Filter the records below down to lines containing "wide".

RECORDS TO PROCESS
[BEGIN]

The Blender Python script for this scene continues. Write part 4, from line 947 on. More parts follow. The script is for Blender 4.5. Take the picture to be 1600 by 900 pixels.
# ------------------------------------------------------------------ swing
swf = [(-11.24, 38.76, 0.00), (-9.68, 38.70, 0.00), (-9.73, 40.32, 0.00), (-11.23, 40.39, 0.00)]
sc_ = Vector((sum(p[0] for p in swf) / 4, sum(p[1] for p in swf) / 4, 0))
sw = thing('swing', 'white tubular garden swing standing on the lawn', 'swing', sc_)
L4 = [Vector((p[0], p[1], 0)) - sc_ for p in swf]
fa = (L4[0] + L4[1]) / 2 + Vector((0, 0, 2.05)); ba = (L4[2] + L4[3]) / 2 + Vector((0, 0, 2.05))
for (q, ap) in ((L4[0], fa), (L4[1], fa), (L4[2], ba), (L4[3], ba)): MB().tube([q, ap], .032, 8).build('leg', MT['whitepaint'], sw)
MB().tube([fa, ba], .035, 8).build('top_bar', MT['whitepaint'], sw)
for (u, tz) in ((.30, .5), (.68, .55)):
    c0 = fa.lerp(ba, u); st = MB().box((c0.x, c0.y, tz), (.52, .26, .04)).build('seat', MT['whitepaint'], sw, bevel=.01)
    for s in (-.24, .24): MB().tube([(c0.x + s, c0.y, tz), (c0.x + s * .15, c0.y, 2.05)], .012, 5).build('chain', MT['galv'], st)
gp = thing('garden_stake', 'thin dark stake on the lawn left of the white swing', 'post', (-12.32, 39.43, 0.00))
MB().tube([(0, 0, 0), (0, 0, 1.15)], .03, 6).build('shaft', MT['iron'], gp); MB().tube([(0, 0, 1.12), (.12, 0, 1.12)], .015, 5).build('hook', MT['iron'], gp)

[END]
[BEGIN]

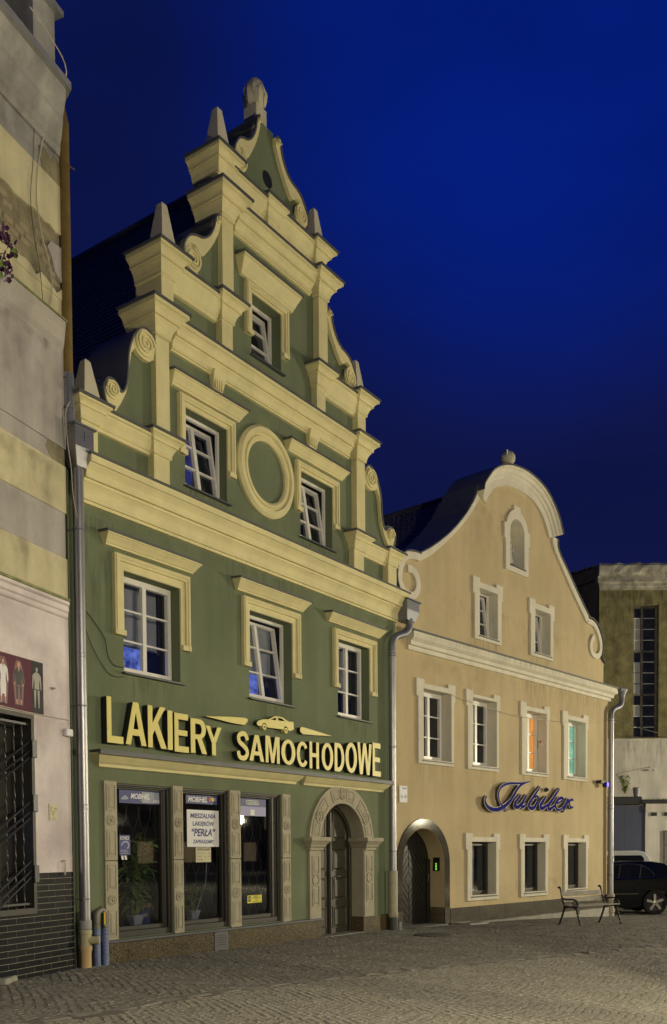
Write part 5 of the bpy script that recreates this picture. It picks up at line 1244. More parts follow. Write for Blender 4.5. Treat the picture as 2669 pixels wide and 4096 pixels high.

[END]
[BEGIN]

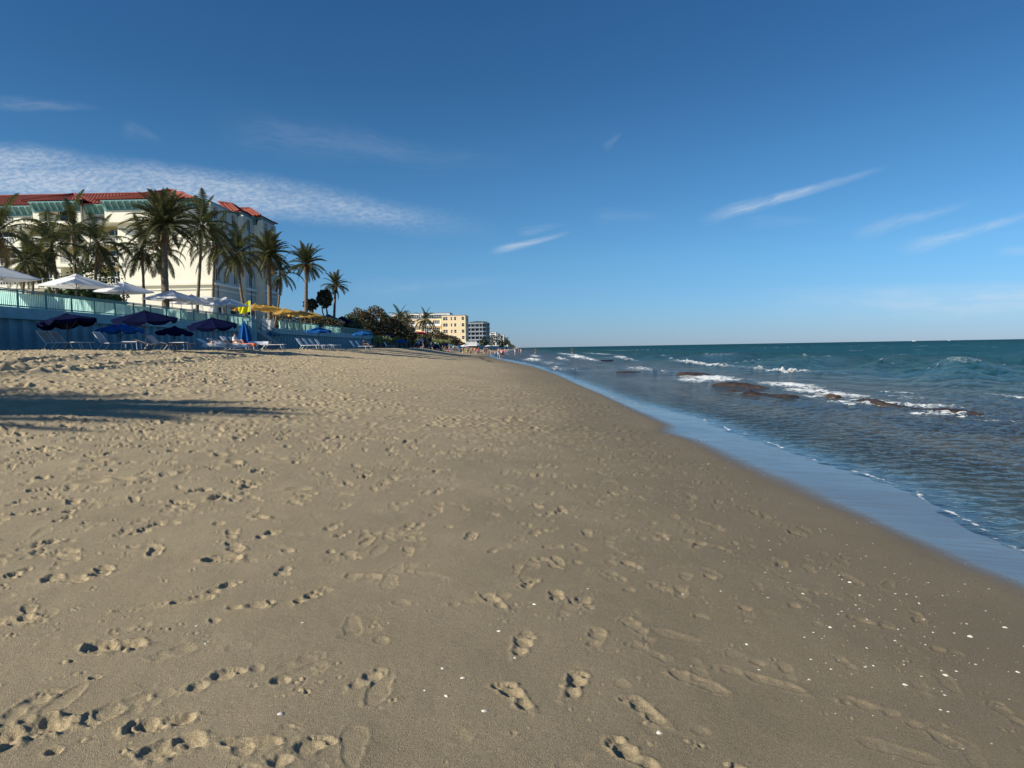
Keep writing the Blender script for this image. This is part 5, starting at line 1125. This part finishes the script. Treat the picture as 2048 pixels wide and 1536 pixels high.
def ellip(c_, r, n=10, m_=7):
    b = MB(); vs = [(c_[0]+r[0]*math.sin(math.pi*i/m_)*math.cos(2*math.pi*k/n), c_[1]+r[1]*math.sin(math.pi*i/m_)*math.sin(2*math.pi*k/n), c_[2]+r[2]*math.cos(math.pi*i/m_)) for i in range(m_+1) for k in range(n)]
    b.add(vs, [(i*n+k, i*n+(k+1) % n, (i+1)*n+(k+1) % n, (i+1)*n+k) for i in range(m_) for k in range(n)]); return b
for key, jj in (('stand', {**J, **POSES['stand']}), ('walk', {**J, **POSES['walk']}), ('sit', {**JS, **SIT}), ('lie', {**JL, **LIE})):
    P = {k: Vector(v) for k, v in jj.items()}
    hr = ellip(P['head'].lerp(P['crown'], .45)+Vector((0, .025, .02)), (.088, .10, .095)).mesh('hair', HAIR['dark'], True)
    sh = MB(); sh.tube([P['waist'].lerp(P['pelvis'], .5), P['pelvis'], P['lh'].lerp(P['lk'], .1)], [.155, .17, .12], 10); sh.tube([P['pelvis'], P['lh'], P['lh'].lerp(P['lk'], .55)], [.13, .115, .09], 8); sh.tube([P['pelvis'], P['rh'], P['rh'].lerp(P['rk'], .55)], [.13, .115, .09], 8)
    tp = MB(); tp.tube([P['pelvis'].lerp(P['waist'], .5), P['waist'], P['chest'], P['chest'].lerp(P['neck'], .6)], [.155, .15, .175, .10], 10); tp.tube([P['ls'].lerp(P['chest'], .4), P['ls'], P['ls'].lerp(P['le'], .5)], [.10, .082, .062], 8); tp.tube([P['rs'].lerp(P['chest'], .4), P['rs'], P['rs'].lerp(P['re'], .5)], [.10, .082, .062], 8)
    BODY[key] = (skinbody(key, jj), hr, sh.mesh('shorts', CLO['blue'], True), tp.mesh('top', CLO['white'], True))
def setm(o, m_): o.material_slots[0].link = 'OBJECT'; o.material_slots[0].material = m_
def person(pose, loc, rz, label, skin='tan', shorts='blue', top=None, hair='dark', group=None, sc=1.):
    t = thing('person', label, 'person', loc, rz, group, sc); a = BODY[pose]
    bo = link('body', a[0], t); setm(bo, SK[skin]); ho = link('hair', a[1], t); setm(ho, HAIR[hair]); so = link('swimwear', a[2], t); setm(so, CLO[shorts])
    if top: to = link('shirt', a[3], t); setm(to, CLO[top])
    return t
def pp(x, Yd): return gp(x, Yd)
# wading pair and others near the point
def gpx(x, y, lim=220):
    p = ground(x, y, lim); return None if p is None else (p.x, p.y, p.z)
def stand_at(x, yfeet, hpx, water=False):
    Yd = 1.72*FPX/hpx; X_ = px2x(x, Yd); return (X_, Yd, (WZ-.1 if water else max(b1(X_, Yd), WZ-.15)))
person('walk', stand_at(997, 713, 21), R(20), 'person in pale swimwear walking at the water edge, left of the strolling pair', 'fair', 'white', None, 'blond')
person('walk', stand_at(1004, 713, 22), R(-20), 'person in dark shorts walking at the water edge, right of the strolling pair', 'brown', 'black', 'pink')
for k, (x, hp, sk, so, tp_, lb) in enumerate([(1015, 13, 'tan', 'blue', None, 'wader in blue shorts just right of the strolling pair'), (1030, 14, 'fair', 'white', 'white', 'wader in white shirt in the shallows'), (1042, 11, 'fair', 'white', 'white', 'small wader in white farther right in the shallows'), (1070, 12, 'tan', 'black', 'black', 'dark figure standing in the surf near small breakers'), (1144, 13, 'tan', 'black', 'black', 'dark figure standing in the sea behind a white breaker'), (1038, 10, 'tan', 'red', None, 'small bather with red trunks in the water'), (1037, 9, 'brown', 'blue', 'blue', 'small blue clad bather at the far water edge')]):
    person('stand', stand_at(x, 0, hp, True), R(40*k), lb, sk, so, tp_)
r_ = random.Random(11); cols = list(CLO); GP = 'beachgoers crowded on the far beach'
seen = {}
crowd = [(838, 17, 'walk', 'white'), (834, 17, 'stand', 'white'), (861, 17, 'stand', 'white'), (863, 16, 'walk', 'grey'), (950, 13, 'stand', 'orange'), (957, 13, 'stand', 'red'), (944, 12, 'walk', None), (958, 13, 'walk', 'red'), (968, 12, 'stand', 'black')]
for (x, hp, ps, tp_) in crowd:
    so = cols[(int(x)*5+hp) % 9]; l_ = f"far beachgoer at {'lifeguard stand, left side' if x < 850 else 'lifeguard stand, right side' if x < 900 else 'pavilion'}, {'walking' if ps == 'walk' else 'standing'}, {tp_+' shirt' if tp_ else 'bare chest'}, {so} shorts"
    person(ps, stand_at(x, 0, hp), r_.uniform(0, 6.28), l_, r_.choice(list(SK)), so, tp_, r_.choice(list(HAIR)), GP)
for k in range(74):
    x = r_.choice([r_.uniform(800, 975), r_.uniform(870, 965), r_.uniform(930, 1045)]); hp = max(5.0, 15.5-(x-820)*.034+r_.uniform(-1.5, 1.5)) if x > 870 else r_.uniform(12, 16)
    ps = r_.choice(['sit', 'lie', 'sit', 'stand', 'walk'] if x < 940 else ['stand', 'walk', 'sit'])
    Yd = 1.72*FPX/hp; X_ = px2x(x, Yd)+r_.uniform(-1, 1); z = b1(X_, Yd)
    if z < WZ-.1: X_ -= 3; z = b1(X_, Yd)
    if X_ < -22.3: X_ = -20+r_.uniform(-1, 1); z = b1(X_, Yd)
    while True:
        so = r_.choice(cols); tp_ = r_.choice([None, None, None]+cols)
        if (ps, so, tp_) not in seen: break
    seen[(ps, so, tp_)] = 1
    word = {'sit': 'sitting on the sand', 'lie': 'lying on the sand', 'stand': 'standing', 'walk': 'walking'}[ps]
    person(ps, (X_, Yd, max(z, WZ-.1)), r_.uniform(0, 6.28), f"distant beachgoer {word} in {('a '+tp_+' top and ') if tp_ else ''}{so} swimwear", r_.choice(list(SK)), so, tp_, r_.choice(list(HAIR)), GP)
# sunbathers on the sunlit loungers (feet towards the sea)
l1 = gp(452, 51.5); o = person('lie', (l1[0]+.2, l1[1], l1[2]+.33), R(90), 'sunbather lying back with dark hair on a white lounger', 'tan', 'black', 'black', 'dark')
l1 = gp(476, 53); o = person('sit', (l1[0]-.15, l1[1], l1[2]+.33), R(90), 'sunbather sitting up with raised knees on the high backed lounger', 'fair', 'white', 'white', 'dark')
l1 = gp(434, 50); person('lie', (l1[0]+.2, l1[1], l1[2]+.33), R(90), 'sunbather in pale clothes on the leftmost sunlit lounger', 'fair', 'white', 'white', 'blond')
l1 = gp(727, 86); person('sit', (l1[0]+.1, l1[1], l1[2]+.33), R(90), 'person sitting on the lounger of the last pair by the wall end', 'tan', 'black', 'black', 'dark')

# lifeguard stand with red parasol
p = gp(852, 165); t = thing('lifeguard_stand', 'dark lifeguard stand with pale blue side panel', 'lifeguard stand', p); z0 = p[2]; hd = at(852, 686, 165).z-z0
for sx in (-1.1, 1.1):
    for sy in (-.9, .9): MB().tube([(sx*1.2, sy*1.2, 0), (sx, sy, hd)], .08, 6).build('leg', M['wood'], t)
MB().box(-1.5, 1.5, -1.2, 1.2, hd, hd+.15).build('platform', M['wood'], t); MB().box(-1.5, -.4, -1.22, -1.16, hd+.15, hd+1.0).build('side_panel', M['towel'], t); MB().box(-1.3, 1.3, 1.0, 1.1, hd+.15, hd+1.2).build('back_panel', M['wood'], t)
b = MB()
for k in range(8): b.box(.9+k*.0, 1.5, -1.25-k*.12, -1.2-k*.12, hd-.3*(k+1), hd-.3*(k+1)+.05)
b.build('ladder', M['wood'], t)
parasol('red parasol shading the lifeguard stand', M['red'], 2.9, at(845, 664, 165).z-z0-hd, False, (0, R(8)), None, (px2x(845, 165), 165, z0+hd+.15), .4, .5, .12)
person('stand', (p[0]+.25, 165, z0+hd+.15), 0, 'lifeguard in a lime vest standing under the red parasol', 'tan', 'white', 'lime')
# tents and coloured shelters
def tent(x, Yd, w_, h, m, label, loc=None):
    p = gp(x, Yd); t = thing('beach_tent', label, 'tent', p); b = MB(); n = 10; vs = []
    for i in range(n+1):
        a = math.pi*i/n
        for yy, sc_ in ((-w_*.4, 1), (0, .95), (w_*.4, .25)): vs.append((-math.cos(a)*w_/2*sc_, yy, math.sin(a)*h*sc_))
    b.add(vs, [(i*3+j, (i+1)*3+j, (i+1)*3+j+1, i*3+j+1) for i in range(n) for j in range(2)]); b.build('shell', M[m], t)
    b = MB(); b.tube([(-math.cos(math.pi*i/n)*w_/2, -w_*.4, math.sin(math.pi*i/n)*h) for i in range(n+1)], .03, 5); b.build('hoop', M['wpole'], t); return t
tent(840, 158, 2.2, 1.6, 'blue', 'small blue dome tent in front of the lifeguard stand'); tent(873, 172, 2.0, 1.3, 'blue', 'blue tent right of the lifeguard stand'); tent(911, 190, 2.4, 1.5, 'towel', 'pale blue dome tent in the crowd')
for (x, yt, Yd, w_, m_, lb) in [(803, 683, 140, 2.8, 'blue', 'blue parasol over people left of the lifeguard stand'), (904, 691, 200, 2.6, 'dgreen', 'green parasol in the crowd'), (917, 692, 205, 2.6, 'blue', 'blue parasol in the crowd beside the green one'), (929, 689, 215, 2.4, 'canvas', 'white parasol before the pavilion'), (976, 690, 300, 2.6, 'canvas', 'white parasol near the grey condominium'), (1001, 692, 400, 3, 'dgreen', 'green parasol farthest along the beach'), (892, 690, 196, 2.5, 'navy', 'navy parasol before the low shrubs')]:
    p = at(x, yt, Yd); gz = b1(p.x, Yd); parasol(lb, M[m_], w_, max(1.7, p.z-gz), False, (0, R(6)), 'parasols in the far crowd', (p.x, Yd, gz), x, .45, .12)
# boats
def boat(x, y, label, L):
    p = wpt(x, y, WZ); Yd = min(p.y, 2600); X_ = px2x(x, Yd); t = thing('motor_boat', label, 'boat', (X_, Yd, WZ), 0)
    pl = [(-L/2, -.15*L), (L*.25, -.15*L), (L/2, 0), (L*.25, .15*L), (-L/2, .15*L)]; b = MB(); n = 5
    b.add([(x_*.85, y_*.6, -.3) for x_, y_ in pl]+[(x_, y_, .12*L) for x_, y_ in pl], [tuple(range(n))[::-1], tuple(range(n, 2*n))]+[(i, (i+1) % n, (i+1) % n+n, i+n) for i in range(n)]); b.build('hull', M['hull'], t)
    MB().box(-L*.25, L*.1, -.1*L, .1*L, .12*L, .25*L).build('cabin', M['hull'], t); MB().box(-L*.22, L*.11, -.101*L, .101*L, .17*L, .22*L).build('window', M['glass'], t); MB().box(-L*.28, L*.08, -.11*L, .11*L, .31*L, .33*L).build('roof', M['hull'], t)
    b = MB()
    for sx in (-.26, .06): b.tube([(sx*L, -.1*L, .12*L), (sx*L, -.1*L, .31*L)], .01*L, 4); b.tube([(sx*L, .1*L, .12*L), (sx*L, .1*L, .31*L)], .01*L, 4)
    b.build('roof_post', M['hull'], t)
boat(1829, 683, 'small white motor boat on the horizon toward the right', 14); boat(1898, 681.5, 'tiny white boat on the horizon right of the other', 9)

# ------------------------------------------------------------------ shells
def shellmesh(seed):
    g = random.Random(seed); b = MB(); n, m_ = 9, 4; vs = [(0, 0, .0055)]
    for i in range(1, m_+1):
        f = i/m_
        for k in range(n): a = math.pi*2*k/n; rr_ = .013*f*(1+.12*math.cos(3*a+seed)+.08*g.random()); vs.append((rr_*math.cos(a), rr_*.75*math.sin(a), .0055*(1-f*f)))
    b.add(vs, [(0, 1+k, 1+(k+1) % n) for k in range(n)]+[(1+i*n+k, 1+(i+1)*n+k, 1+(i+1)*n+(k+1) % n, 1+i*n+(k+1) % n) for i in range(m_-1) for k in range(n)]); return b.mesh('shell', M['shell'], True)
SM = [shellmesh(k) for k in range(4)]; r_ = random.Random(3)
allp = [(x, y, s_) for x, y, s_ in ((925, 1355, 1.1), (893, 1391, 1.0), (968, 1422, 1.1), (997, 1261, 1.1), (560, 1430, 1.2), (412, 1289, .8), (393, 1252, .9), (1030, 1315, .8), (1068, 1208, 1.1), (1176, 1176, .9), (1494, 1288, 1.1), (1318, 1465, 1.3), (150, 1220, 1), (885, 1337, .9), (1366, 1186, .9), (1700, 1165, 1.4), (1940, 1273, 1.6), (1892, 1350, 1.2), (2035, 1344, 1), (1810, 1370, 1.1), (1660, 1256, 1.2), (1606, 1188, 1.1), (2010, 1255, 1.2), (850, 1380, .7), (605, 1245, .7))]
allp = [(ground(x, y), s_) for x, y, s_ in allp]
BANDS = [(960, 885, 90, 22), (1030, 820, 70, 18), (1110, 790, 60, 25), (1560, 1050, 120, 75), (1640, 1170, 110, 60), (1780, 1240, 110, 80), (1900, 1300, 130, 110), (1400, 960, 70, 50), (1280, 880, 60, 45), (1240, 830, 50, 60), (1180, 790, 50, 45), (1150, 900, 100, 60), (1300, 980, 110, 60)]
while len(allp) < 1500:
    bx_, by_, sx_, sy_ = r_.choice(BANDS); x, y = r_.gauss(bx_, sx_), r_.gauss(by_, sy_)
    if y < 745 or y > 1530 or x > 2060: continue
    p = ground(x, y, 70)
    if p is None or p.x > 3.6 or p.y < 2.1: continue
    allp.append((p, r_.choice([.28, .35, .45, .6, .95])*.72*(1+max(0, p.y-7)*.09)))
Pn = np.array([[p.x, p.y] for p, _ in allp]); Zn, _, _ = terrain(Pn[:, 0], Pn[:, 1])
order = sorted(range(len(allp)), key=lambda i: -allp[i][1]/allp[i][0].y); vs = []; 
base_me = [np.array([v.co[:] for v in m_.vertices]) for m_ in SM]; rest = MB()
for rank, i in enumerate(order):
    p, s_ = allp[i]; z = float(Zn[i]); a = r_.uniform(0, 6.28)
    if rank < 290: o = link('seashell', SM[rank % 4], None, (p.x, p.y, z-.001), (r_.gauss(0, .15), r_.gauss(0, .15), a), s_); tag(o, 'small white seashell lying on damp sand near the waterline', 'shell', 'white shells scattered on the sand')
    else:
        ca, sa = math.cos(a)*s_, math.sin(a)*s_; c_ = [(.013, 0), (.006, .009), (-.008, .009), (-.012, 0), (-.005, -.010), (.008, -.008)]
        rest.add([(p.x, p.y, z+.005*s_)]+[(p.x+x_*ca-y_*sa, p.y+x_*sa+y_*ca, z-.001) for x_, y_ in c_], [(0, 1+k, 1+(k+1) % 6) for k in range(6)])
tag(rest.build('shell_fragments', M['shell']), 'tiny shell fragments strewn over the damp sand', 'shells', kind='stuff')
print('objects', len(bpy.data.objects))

[END]

CORRECT ANSWER
Write part 5 of the bpy script that recreates this picture. It picks up at line 1244. More parts follow. Write for Blender 4.5. Treat the picture as 2669 pixels wide and 4096 pixels high.
Keep writing the Blender script for this image. This is part 5, starting at line 1125. This part finishes the script. Treat the picture as 2048 pixels wide and 1536 pixels high.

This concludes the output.